The Prey's outlandish originality is a blisteringly boundless, nipple-twistingly exquisite delight, so exhilarating is the luminously lunatic premise I am led, quite literally, with madly-staring brain to think that SF grand master Philip Jose Farmer had a filigree hand in the scintillatingly inspired scripting! It's so frequently fearless, so deliberately demented, 'The Prey' got deadly dramatic locomotion like a peyote-crazed prairie centipede. Windswept, and wickedly wonky, 80s slashers are rarely so exhilaratingly eccentric as this mayhemic mountaintop massacre!  So, outside the wildly subjective rantings of a forlorn mentalist such as I, is the galdarn fright-flick any good? Any Good? Can honey-voiced Bobbie Gentry sing a sad, sad song? Did Philip K Dick dream of electric screams?

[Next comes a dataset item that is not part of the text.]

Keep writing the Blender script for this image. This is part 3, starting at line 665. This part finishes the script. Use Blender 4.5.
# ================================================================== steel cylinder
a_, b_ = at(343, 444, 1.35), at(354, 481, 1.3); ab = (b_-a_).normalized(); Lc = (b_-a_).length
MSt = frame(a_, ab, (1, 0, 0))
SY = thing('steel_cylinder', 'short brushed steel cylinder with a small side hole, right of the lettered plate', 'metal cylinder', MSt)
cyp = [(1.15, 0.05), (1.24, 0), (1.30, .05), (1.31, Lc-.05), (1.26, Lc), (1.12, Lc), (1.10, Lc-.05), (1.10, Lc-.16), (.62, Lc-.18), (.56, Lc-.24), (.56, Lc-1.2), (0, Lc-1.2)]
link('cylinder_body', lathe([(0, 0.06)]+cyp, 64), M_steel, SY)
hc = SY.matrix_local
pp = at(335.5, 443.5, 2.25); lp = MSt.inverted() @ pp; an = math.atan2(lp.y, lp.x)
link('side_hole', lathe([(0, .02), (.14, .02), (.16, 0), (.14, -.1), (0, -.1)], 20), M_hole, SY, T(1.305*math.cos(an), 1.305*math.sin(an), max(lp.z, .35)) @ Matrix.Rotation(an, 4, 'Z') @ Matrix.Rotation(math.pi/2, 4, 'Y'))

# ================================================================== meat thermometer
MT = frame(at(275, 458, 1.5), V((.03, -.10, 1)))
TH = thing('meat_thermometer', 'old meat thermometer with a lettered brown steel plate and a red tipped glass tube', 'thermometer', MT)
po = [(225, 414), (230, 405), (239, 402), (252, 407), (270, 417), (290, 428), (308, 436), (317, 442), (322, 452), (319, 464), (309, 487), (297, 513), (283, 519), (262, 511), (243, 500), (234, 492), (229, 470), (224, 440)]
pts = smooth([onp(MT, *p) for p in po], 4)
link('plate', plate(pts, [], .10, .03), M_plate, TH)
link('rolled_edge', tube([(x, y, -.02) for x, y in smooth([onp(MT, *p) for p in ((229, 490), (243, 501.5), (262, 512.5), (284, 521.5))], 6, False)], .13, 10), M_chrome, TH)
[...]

Did long-forgotten riff-mongers Muzza Chunka make the very best decision by calling their groovy album 'Fishy Pants'? Hellz Indeedy Yes!!!!! Stalwart Horror avatars Arrow Video certainly did our ceaselessly thirsty 80s slasher glands a most righteous, Dudley Do-Right with this, their gore-iously glistering, full-spec Blu-ray release of 'The Prey' (1979) And that's about all the insane speaking you'll ever need on this all too rarely celebrated, cinematically chronic Slasher disasterpiece!

'The Burning', 'Friday the 13th' and 'Howard The Duck' all came many years after Edwin Scott Brown's trail-mixing, backwoods sick-making classic, 'The Hills Have eyes' and 'Von Ryan's Express' came long before 'The Prey', and, that, amigos, is something I will have to deal with in my own sweet time. There are myriad salient epiphanies in a young chap's life, the melancholy moment he puts down his Airfix Focke-Wulf Fw 191, turns to regard the temptingly sticky Evo Stick, and takes his very first life-altering huff of that mind-cloaking chemical puff, and, in a no less evangelical manner, 'The Prey' may well enrapture your sedentary life for the 97 mins you expose your think-matrix to the calamitous circuitous celluloid confection that is 'The Prey', Shot in 1979, released theatrically in 1984, and handsomely remastered in 2019, I sincerely feel that The Prey's extended maturation process can be appreciated in much the same way as a flavoursome 18-year-old single malt whiskey, or an especially odoriferous French cheese!